Not sure whether to post here or in Chat, AIBU, or anywhere else...I feel stupid posting here because I know my troubles are just nothing compared to what so many people are going through. But I don't really know where else to go so...
I was signed off work earlier this year for anxiety and stress (mainly work related). Taking ADs and also HRT, recently increased dose. I was phased back into work but was struggling and decided to apply for another job which I was offered to start later in the year (ie this week). So on the surface couldn't be better, few weeks off and starting lovely new job in great location, feeling lucky and excited.
Btw I'm 48, lone parent of 3 teens/young adults.
First realised something wasn't right when I left the old job and should have been bouncing off the walls with summer delight and freedom. Instead I was exhausted and really grumpy and crabby. Went on a long planned family holiday, a year ago same holiday left me relaxed and blissful, this year tense and anxious.

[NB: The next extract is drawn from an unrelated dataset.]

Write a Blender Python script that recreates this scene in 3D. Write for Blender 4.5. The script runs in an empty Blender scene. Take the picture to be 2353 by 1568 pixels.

Now I've just started the new job...OMG. My whole body is ringing with stress. Nothing seems quite right and my mind is extremely anxious and uncertain ( talking voice in my head keeps telling me how useless and rubbish I am, I should walk out and not come back, Best thing would be to walk under a bus so I don't have to go back etc etc
(I don't mean it of course, it's just there in my head). I keep fighting off anxiety and panic attacks. I don't have any choice, I don't think I'd get any sick pay this soon into a new job and can't risk not being able to work.
I'm feeling tense and stressed and really miserable. I'm not sure how to make it through all this and just really wanted someone to tell this to. Thanks you so much if you made it this far.